Tel a été à peu près le discours de M. de Tocqueville, qui, suivant la très spirituelle observation de M. Molé, peut servir à donner une idée fort complète de son talent. Du point de vue exclusif de la politique, il est possible que M. de Tocqueville apparaisse avec une originalité véritable : en le considérant, comme il faut le faire surtout dans cette circonstance, sous le rapport philosophique et littéraire, il appartient à une génération de penseurs que nous avons souvent rencontrés. C’est un de ces esprits élevés, mais tristes, qui, faute des divines clartés de l’enthousiasme, s’égarent dans les périlleuses régions où les entraînent un amour désintéressé de l’étude et un désir sincère du bien. Si M. de Tocqueville s’est fait le défenseur des idées qui ont amené la révolution, ce n’est point parce que certains mots exercent sur son cœur la puissance d’un souvenir éblouissant, sur son oreille le charme d’une attrayante sonorité. Il est des ames de patriotes sur lesquelles la date seule de 89 produit un effet puissant, magique, irrésistible, comme le refrain de la Marseillaise, ou le nom d’une de nos victoires. L’ame de M. de Tocqueville n’a rien de commun avec ces frémissantes organisations ; c’est son intelligence seule qu’il a laissé conquérir à la religion de la liberté. Prosélyte fervent, mais sans amour, il s’attache, il se cramponne à la foi nouvelle qu’il a embrassée, comme Pascal s’attachait aux croyances antiques, le doute dans l’esprit et l’effroi au fond du cœur. Il en a besoin pour calmer les inquiétudes qui l’obsèdent, il lui demande de résoudre les problèmes qu’il se pose, et les solutions obscures et violentes qu’elle lui donne lui inspirent à chaque instant d’involontaires répugnances. Un soupir de sainte Thérèse ou une parole de Fénelon plaide avec plus de puissance pour moi la cause du christianisme que les argumens arides et ingrats qu’inspire à Pascal une terreur combattue par ses instincts sceptiques. Une seule phrase de Mirabeau me remuerait plus en faveur de la liberté que toute la métaphysique de M. de Tocqueville. Il est rare que la clarté soit séparée de la chaleur. Les pays froids sont d’ordinaire les pays sombres. Si l’on frissonne souvent en lisant M. de Tocqueville, c’est que souvent aussi on s’avance à travers des brumes.

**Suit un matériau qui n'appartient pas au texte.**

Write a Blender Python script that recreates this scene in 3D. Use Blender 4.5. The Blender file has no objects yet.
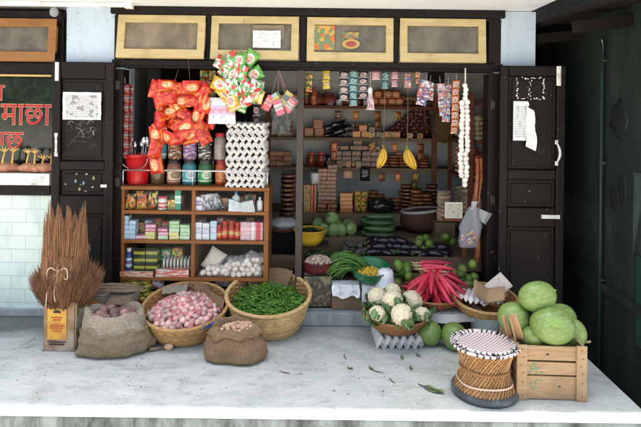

Les images sensibles que les religions nous présentent nous sont d’un grand secours pour empêcher dans nos esprits la confusion des doctrines et l’obscurité qui s’ensuit. Il n’est point de domaine, si vaste soit-il, qui n’ait besoin d’être limité par un signe. La croix limite nos croyances. Notre patriotisme doit être limité par le drapeau. Eh bien ! ce vieux symbole du sentiment national, qui sert à éclaircir nos idées et à les fixer, M. de Tocqueville, comme trop d’hommes de sa génération, le laisse entièrement dans l’oubli. Il aime la liberté, il aime l’égalité : je le veux bien ; mais ces généreuses passions de son ame, à quelle œuvre, à quel peuple désire-t-il les appliquer ? veut-il qu’elles débordent sur l’humanité tout entière, comme on le rêva un instant au XVIIIe siècle, ou bien veut-il seulement les faire servir à la prospérité de la France ? Voilà ce que laissent ignorer les formules abstraites dans lesquelles il se renferme. À notre époque, où l’on a tant besoin de précision et de netteté en toute chose, on ne saurait trop rappeler l’amour du sol. Je ne crois pas que l’homme politique puisse suivre un meilleur guide. Avant de vous prendre d’enthousiasme pour un principe, sachez d’abord si ce principe convient au peuple au milieu duquel vous êtes né. De tout temps, on a parlé du bonheur universel. Le bonheur universel sera atteint quand, dans tous les coins du monde, les grands hommes et les gens de bien sauront se restreindre à s’occuper du bonheur de leur pays.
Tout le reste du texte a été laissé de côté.